[Prompt] The material below contains a line with "1363 pixels high." and a line with "rows.append([Vector((x, y, (gz(y)-(0.022". Copy exactly those two lines and all lines between them.

—————

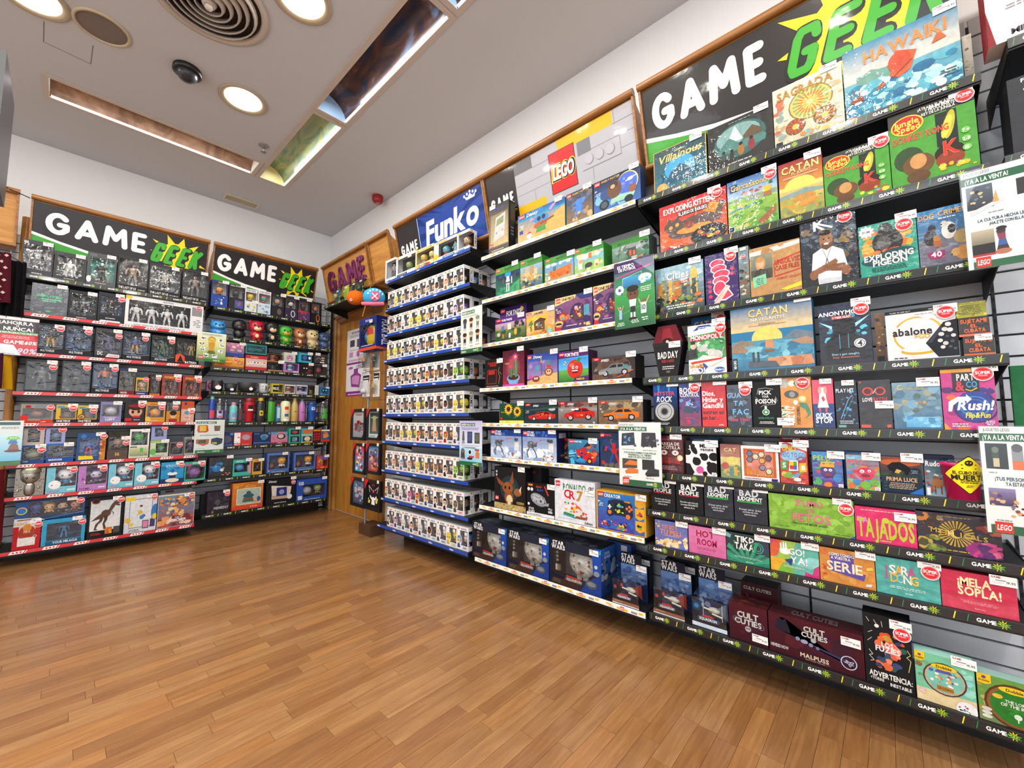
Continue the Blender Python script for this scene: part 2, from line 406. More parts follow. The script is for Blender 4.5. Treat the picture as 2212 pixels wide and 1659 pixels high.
# ------------------------------------------------------------------ room shell
XB, YR = -5.47, 2.36            # plaster planes: back wall, right wall
XS, YS = -5.30, 2.28            # slatwall faces
XF, YF = -4.93, 1.97            # shelf fronts
X1, Y0 = 3.2, -4.2
def plate(name, x0, y0, x1, y1, z, holes, m, down=True):
    xs = sorted({x0, x1} | {h[i] for h in holes for i in (0, 2)}); ys = sorted({y0, y1} | {h[i] for h in holes for i in (1, 3)})
    mb = MB()
    for a, b in zip(xs, xs[1:]):
        for c, d in zip(ys, ys[1:]):
            mx, my = (a+b)/2, (c+d)/2
            if any(h[0] < mx < h[2] and h[1] < my < h[3] for h in holes): continue
            P = [(a, c, z), (b, c, z), (b, d, z), (a, d, z)]
            mb.face(P[::-1] if down else P, 'fff')
    return struct(mb.obj(name, m))
TROUGH = [(-4.60, -0.19, -4.34, 1.16, 'y'), (-4.60, 1.24, -3.29, 1.47, 'x'), (-3.21, 1.24, -1.86, 1.47, 'x'), (-1.78, 1.24, -0.45, 1.47, 'x')]
ceiling = plate('ceiling', XB, Y0, X1, YR, CEIL, [t[:4] for t in TROUGH], 'ceilpaint')
mb = MB(); mb.face([(XB, Y0, 0), (XB, YR, 0), (XB, YR, CEIL), (XB, Y0, CEIL)], 'fff'); wall_back = struct(mb.obj('wall_back', 'plaster'))
mb = MB(); mb.face([(XB, YR, 0), (X1, YR, 0), (X1, YR, CEIL), (XB, YR, CEIL)], 'fff'); wall_right = struct(mb.obj('wall_right', 'plaster'))
mb = MB(); mb.face([(XB, Y0, 0), (X1, Y0, 0), (X1, Y0, CEIL), (XB, Y0, CEIL)], 'fff'); struct(mb.obj('wall_left', 'plaster'))
mb = MB(); mb.face([(X1, Y0, 0), (X1, YR, 0), (X1, YR, CEIL), (X1, Y0, CEIL)], 'fff'); struct(mb.obj('wall_front', 'plaster'))
mb = MB(); mb.box(XB, Y0, -0.05, X1, YR, -0.004, '3a2414'); floor = struct(mb.obj('floor', 'flat'))

# floor boards, laid along Y; the nearest visible 300 are parts, the rest one joined part
PW = 0.0665; tones = ['fff8ea', 'f2e8d6', 'eaddca', 'f8ead2', 'e4d4c0', 'ffeed2', 'eddfc8', 'f4ebdc', 'e8d6bc', 'e0cebb']
boards = []
R = random.Random(11); i = 0; x = -5.3
while x < 2.6:
    y = Y0+R.uniform(-0.6, 0); 
    while y < YR:
        L = R.choice((0.26, 0.34, 0.42, 0.5, 0.62)); a, b = max(y, Y0), min(y+L, YR)
        if b-a > 0.03:
            c = Vector(((x+PW/2), (a+b)/2, 0)); d = c-CAM; dz = d.dot(fw)
            vis = dz > 0.3 and -60 < W0/2+FPX*d.dot(rt)/dz < W0+60 and H0/2-FPX*d.dot(up)/dz < H0+60
            boards.append((not vis, d.length, x, a, b, R.choice(tones), R.uniform(0, 60), R.uniform(0, 60)))
        y += L
    x += PW
boards.sort()
fm = M['floor']
def board_faces(mb, offs, x, a, b, col, o1, o2, cx=0, cy=0):
    g = 0.0005; x0, x1, y0, y1 = x+g-cx, x+PW-g-cx, a+g-cy, b-g-cy; n = len(mb.f)
    mb.box(x0, y0, -0.004, x1, y1, 0.0, col)
    mb.f.pop(); mb.c.pop(); mb.sm.pop()
    offs += [(o1, o2, 0)]*4*5
def finish(mb, offs, name, parent, loc=(0, 0, 0)):
    me = mb.mesh(name); at = me.attributes.new('Off', 'FLOAT_VECTOR', 'CORNER'); fl = []
    for o in offs: fl += o
    at.data.foreach_set('vector', fl); me.materials.append(fm); return link(name, me, parent, loc)
for bd in boards[:300]:
    mb = MB(); of = []; cx, cy = bd[2]+PW/2, (bd[3]+bd[4])/2
    board_faces(mb, of, *bd[2:], cx, cy); finish(mb, of, 'floor_board', floor, (cx, cy, 0))
mb = MB(); of = []
for bd in boards[300:]: board_faces(mb, of, *bd[2:])
fo = finish(mb, of, 'distant_boards', floor); fo['kind'] = 'stuff'

# slatwall boards
PIT_S = 0.0775
def slats(wall, side, u0, u1, plane, zt=2.62, tone='ccd1d8'):
    mb = MB(); L = u1-u0; hgt = PIT_S-0.008
    mb.box(0, 0, 0, L, 0.018, hgt, tone); mb.box(0, 0.018, hgt-0.004, L, 0.022, hgt+0.008, '1b1c1f')
    me = mb.mesh('slat'); me.materials.append(M['slat']); z = 0.10
    while z < zt:
        loc = (u0, plane, z) if side == 'R' else (plane, u0, z)
        link('slat', me, wall, loc, 0 if side == 'R' else PI/2); z += PIT_S
def backing(side, u0, u1, plane, zt, wall):
    mb = MB(); mb.box(0, 0.023, 0, u1-u0, 0.05, zt, '26282b', )
    mb.obj('slat_backing', 'flat', wall, (u0, plane, 0.0) if side == 'R' else (plane, u0, 0.0), 0 if side == 'R' else PI/2)
RB = [(-3.40, -2.175), (-2.165, -0.925), (-0.915, 0.30), (0.31, 1.55)]
for a, b in RB: slats(wall_right, 'R', a, b, YS); backing('R', a, b, YS, 2.62, wall_right)
BB = [(-1.55, -0.29), (-0.28, 0.945), (0.955, 2.25)]
for a, b in BB: slats(wall_back, 'B', a, b, XS); backing('B', a, b, XS, 2.62, wall_back)
slats(wall_right, 'R', -5.30, -5.235, 2.27); backing('R', -5.30, -5.235, 2.27, 2.62, wall_right)
def upright(side, u, plane, wall):
    mb = MB(); mb.box(-0.004, -0.004, 0.1, 0.004, 0.0, 2.62, '2b2d31')
    for k in range(62): mb.box(-0.0025, -0.0045, 0.14+k*0.04, 0.0025, -0.004, 0.155+k*0.04, '0c0c0d')
    mb.obj('slotted_upright', 'flat', wall, (u, plane, 0) if side == 'R' else (plane, u, 0), 0 if side == 'R' else PI/2)
for u in (-2.17, -1.55, -0.92, -0.30, 0.305): upright('R', u, YS, wall_right)
for u in (-0.285, 0.95, 1.6): upright('B', u, XS, wall_back)

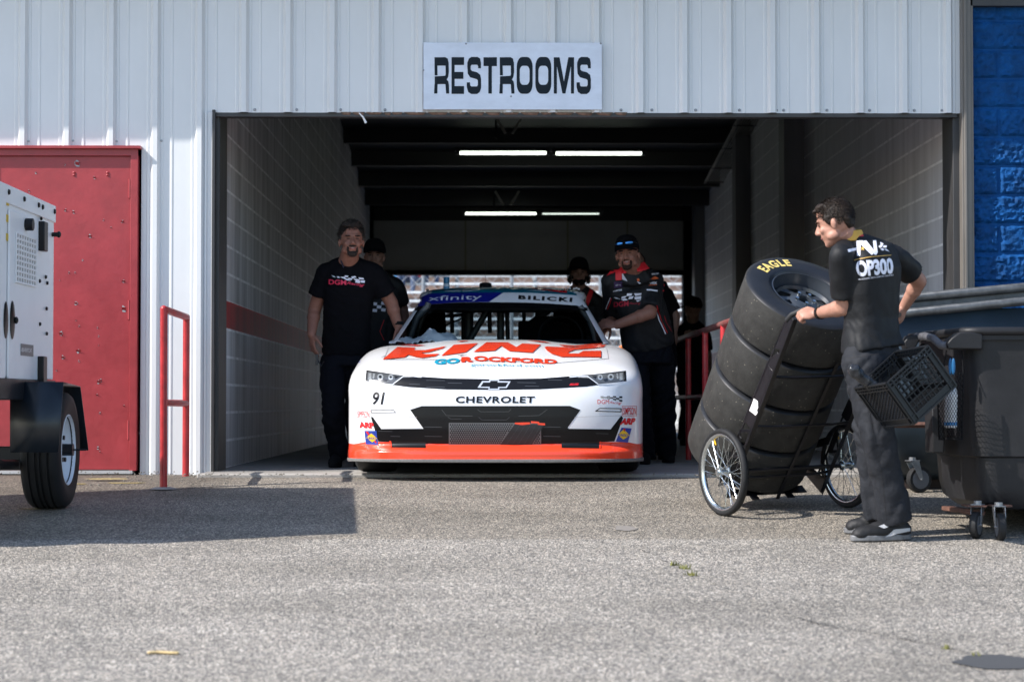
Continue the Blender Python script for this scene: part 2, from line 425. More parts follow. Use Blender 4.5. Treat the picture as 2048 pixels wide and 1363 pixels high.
    if stripe:
        z0, z1, sc = stripe
        a1 = t.nodes.new('ShaderNodeMath'); a1.operation = 'GREATER_THAN'; a1.inputs[1].default_value = z0; L(s.outputs[2], a1.inputs[0])
        a2 = t.nodes.new('ShaderNodeMath'); a2.operation = 'LESS_THAN'; a2.inputs[1].default_value = z1; L(s.outputs[2], a2.inputs[0])
        a3 = t.nodes.new('ShaderNodeMath'); a3.operation = 'MULTIPLY'; L(a1.outputs[0], a3.inputs[0]); L(a2.outputs[0], a3.inputs[1])
        m2 = t.nodes.new('ShaderNodeMix'); m2.data_type = 'RGBA'; m2.blend_type = 'MULTIPLY'; L(a3.outputs[0], m2.inputs[0]); L(col, m2.inputs[6]); m2.inputs[7].default_value = (*sc, 1)
        col = m2.outputs[2]
    L(col, b.inputs['Base Color']); b.inputs['Roughness'].default_value = 0.55
    n2 = t.nodes.new('ShaderNodeTexNoise'); n2.inputs['Scale'].default_value = 60; n2.inputs['Detail'].default_value = 4; L(tc.outputs['Object'], n2.inputs['Vector'])
    inv = t.nodes.new('ShaderNodeMath'); inv.operation = 'SUBTRACT'; inv.inputs[0].default_value = 1.0; L(br.outputs['Fac'], inv.inputs[1])
    h = t.nodes.new('ShaderNodeMath'); h.operation = 'MULTIPLY_ADD'; h.inputs[1].default_value = 0.3; L(n2.outputs[0], h.inputs[0]); L(inv.outputs[0], h.inputs[2])
    bp = t.nodes.new('ShaderNodeBump'); bp.inputs['Strength'].default_value = bump; bp.inputs['Distance'].default_value = 0.004
    L(h.outputs[0], bp.inputs['Height']); L(bp.outputs[0], b.inputs['Normal'])
    return m

# ------------------------------------------------------------------ ground and tunnel floor
g = MB(); rows = []
ys = [-60, -30, -12, -4, 0, 3, 5, 6, 7, 8, 9, 10, 11, 12, 13, 13.5, 13.98, 14.3, 33.5, 40, 60, 120, 400]
for y in ys:
    rows.append([Vector((x, y, (gz(y)-(0.022 if y >= 13.98 else 0)) if y >= -4 else gz(-4))) for x in (-300, -60, -10, -4, -2, 0, 2, 4, 10, 60, 300)])
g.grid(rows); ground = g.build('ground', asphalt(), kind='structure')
conc = mat('concrete', (0.36, 0.34, 0.31), 0.75, nscale=2.5, namt=0.3, bscale=40, bstr=0.3, col2=(0.22, 0.205, 0.19))
f = MB(); f.bb(-1.98, 3.30, 14.02, 34.2, -0.30, 0.0); f.build('tunnel_floor', conc, kind='structure', bevel=0.008)

# ------------------------------------------------------------------ the building
YF = 14.53
bld = empty('garage_building', (0.6, YF, 0), 'white ribbed metal building with a dark open drive-through bay and grey block walls', 'building')
def fx(px): return (px-988)*YF/4200
def fz(py, Y=YF): return HC+(806-py)*Y/4200
pitch = 88.4*YF/4200; X0 = fx(44.6)
def rib_profile(xa, xb):
    pts = []
    k = int((xa-X0)/pitch)-2
    while True:
        c = X0+k*pitch
        if c-0.05 > xb: break
        raw = [(-0.150, 0), (-0.062, 0), (-0.056, -0.004), (-0.044, -0.004), (-0.036, -0.002), (-0.016, -0.032), (0.016, -0.032), (0.034, -0.002), (0.042, -0.004), (0.050, -0.004), (0.055, 0),
               (0.103, 0), (0.107, -0.004), (0.117, -0.004), (0.121, 0)]
        for dx, dy in raw[1:]: pts.append((c+dx, dy))
        k += 1
    pts = sorted(pts)
    def at(x):
        for i in range(len(pts)-1):
            if pts[i][0] <= x <= pts[i+1][0]:
                t = (x-pts[i][0])/max(1e-9, pts[i+1][0]-pts[i][0]); return pts[i][1]*(1-t)+pts[i+1][1]*t
        return 0
    return [(xa, at(xa))]+[p for p in pts if xa < p[0] < xb]+[(xb, at(xb))]
wl = MB()
def panel(xa, xb, z0, z1):
    pr = rib_profile(xa, xb)
    nz = 3
    rr = [[Vector((x, YF+y, z0+(z1-z0)*j/nz)) for x, y in pr] for j in range(nz+1)]
    wl.grid(rr)
ztop = 3.83; xl = fx(411); xr = fx(1925); zhead = fz(224)
dx0 = fx(-30); dx1 = fx(282); zd = fz(296)
panel(-9.0, dx0, -0.03, ztop); panel(dx0, dx1, zd, ztop); panel(dx1, xl, -0.03, ztop); panel(xl, xr, zhead, ztop)
wall = wl.build('metal_wall', white_metal, bld, smooth=25)
# screws along the lower edge
for px in (490, 508, 592, 680, 754, 769, 1243, 1305, 1393, 1481, 1556, 1570, 1657, 1743, 1820, 1833, 1888):
    x = fx(px); sc_ = MB(); sc_.cone((x, YF+0.0, fz(218)), (x, YF-0.010, fz(218)), 0.011, 0.006, 8); sc_.build('screw', grey_metal, bld)
for px, py in ((56, 282), (128, 281), (145, 281), (232, 282), (322, 281)):
    sc_ = MB(); sc_.cone((fx(px), YF, fz(py)), (fx(px), YF-0.010, fz(py)), 0.010, 0.006, 8); sc_.build('screw', grey_metal, bld)
# eave overhang and roof
rf = MB()
rf.bb(-9.0, 9.5, YF-0.585, YF+0.02, ztop, ztop+0.06)
rf.bb(-9.0, 9.5, YF-0.605, YF-0.58, ztop-0.03, ztop+0.16)
M_ = [Vector((-9, YF+.02, 4.95)), Vector((9.5, YF+.02, 4.95)), Vector((9.5, 33.6, 3.55)), Vector((-9, 33.6, 3.55))]
rf.add(M_+[p+Vector((0, 0, .12)) for p in M_], [(0,1,2,3),(7,6,5,4),(0,4,5,1),(1,5,6,2),(2,6,7,3),(3,7,4,0)])
rf.bb(-9.0, 9.5, YF+0.03, YF+0.10, ztop-.2, 5.0)
rf.build('roof', steel_purlin, bld)
# block walls
dirty = block_mat('painted_block_left', (0.66, 0.655, 0.675), (0.56, 0.40), stripe=(1.016+.004, 1.2192, (0.60, 0.035, 0.04)), stain=0.5)
clean = block_mat('painted_block_right', (0.64, 0.64, 0.67), (0.50, 0.44, 0.44), stripe=(1.016, 1.2192, (0.70, 0.42, 0.42)), stain=0.25)
XL = -1.956; XR = 3.26; Y0w = 15.0
b_ = MB(); b_.bb(XL-0.2, XL, Y0w, 33.3, -0.05, 4.8); b_.build('block_wall', dirty, bld)
b_ = MB(); b_.bb(XR, XR+0.2, Y0w, 33.3, -0.05, 4.8)
b_.build('block_wall', clean, bld)
darkblock = block_mat('dark_block', (0.20, 0.20, 0.21), (0.20, 0.20, 0.20), horiz='X')
for (ya, xa) in ((22.0, 3.05), (26.6, 3.07), (32.4, 3.1)):
    b_ = MB(); b_.bb(xa, XR+0.01, ya, ya+0.4, 0, 4.6); b_.build('pilaster', darkblock, bld)
b_ = MB(); b_.bb(XL-0.01, XL+0.06, 33.0, 33.3, 0, 4.2); b_.bb(XR-0.28, XR+.01, 33.0, 33.3, 0, 4.2); b_.build('end_post', black_matt, bld)
# far header: wide pale sheet above the far opening
fh = mat('far_header_sheet', (0.26, 0.25, 0.235), 0.8, nscale=1.2, namt=0.12, bscale=2, bstr=0.4, bdist=0.03)
Yh = 33.0
def zf(py, Y): return HC+(806-py)*Y/4200
b_ = MB(); b_.bb(-1.95, 3.10, Yh, Yh+0.2, zf(541, Yh), 3.34); b_.build('far_header', fh, bld)
b_ = MB(); b_.bb(-1.95, 3.10, Yh-0.05, Yh+0.25, zf(549, Yh), zf(540, Yh)); b_.build('far_lintel', black_matt, bld)
for x in (-0.45, 1.16, 2.1): b_ = MB(); b_.bb(x-.012, x+.012, Yh-0.006, Yh, zf(541, Yh), 3.34); b_.build('header_seam', mat('yellowed_seam', (0.17, 0.15, 0.10), 0.8), bld)
# far wall above and beside
b_ = MB(); b_.bb(-9, -1.95, 33.3, 33.5, 0, 3.9); b_.bb(3.2, 9.5, 33.3, 33.5, 0, 3.9); b_.bb(-1.95, 3.2, 33.21, 33.5, 3.2, 3.9); b_.bb(-9.1, -8.95, YF, 33.5, 0, 5); b_.bb(9.4, 9.5, YF, 33.5, 0, 5)
b_.build('outer_wall', white_plain, bld)
# roof purlins and deck
for k in range(11):
    yb = 18.2+1.5*k; zb = 3.95-(yb-26)*0.085
    b_ = MB(); b_.bb(XL-.1, XR+.1, yb, yb+0.02, zb, zb+0.24); b_.bb(XL-.1, XR+.1, yb, yb+0.09, zb, zb+0.012); b_.bb(XL-.1, XR+.1, yb, yb+.09, zb+.228, zb+.24)
    b_.build('purlin', mat('purlin_steel', (0.024, 0.024, 0.026), 0.6), bld)
deck = MB(); rr = []
for j in range(2):
    y = 15.2 if j == 0 else 33; z = 3.95-(y-26)*0.085+0.245
    row = []
    for i in range(56):
        x = XL-.1+i*0.1; row.append(Vector((x, y, z+(0.0 if i % 4 in (0, 1) else 0.045))))
    rr.append(row)
deck.grid(rr); deck.build('roof_deck', mat('roof_deck', (0.10, 0.105, 0.12), 0.5), bld, smooth=0, solid=0.004)
# steel posts and header trim of the bay
zb0 = -0.05
b_ = MB()
b_.bb(fx(424), fx(437), YF+0.03, YF+0.30, zb0, 2.55); b_.bb(fx(424), fx(430), YF-0.03, YF+.30, zb0, 2.5)
b_.bb(fx(436), XL-0.002, YF+0.16, Y0w, zb0, 2.6)
b_.build('door_post', brown_trim, bld, bevel=0.003)
b_ = MB()
b_.bb(XR+0.002, fx(1918), YF+0.25, Y0w, zb0, 2.6); b_.bb(fx(1912), fx(1928), YF+0.03, YF+.25, zb0, 2.6)
b_.build('door_post', brown_trim, bld, bevel=0.003)
b_ = MB(); b_.bb(xl+.02, xr-.02, YF+0.004, YF+0.10, zhead-0.028, zhead+0.05); b_.bb(XL-.2, XR+.2, YF+.10, YF+.14, zhead-0.008, zhead+0.3)
b_.bb(xl, xr+.1, YF+.03, YF+.12, zhead+.06, ztop)
b_.build('header_trim', brown_trim, bld, bevel=0.002)
b_ = MB()   # torn light flashing below the panels
random.seed(3)
x = fx(680)
while x < fx(1240):
    w_ = random.uniform(.05, .16); b_.add([Vector((x, YF-.006, zhead+.004)), Vector((x+w_, YF-.008, zhead+.004)), Vector((x+w_*.8, YF+.01, zhead-.016-random.random()*.012)), Vector((x+w_*.2, YF+.004, zhead-.012))], [(0, 1, 2, 3)]); x += w_*1.05
b_.build('torn_flashing', mat('flashing', (0.18, 0.12, 0.09), 0.5, nscale=30, namt=.4), bld, solid=0.002)
b_ = MB(); b_.tube([P(718, 226, YF-.01), P(726, 234, YF-.02), P(732, 246, YF-.01)], [.004, .006, .009], 6); b_.build('hanging_strip', white_plain, bld)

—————

[Right answer]
Continue the Blender Python script for this scene: part 2, from line 425. More parts follow. Use Blender 4.5. Treat the picture as 2048 pixels wide and 1363 pixels high.
    if stripe:
        z0, z1, sc = stripe
        a1 = t.nodes.new('ShaderNodeMath'); a1.operation = 'GREATER_THAN'; a1.inputs[1].default_value = z0; L(s.outputs[2], a1.inputs[0])
        a2 = t.nodes.new('ShaderNodeMath'); a2.operation = 'LESS_THAN'; a2.inputs[1].default_value = z1; L(s.outputs[2], a2.inputs[0])
        a3 = t.nodes.new('ShaderNodeMath'); a3.operation = 'MULTIPLY'; L(a1.outputs[0], a3.inputs[0]); L(a2.outputs[0], a3.inputs[1])
        m2 = t.nodes.new('ShaderNodeMix'); m2.data_type = 'RGBA'; m2.blend_type = 'MULTIPLY'; L(a3.outputs[0], m2.inputs[0]); L(col, m2.inputs[6]); m2.inputs[7].default_value = (*sc, 1)
        col = m2.outputs[2]
    L(col, b.inputs['Base Color']); b.inputs['Roughness'].default_value = 0.55
    n2 = t.nodes.new('ShaderNodeTexNoise'); n2.inputs['Scale'].default_value = 60; n2.inputs['Detail'].default_value = 4; L(tc.outputs['Object'], n2.inputs['Vector'])
    inv = t.nodes.new('ShaderNodeMath'); inv.operation = 'SUBTRACT'; inv.inputs[0].default_value = 1.0; L(br.outputs['Fac'], inv.inputs[1])
    h = t.nodes.new('ShaderNodeMath'); h.operation = 'MULTIPLY_ADD'; h.inputs[1].default_value = 0.3; L(n2.outputs[0], h.inputs[0]); L(inv.outputs[0], h.inputs[2])
    bp = t.nodes.new('ShaderNodeBump'); bp.inputs['Strength'].default_value = bump; bp.inputs['Distance'].default_value = 0.004
    L(h.outputs[0], bp.inputs['Height']); L(bp.outputs[0], b.inputs['Normal'])
    return m

# ------------------------------------------------------------------ ground and tunnel floor
g = MB(); rows = []
ys = [-60, -30, -12, -4, 0, 3, 5, 6, 7, 8, 9, 10, 11, 12, 13, 13.5, 13.98, 14.3, 33.5, 40, 60, 120, 400]
for y in ys:
    rows.append([Vector((x, y, (gz(y)-(0.022 if y >= 13.98 else 0)) if y >= -4 else gz(-4))) for x in (-300, -60, -10, -4, -2, 0, 2, 4, 10, 60, 300)])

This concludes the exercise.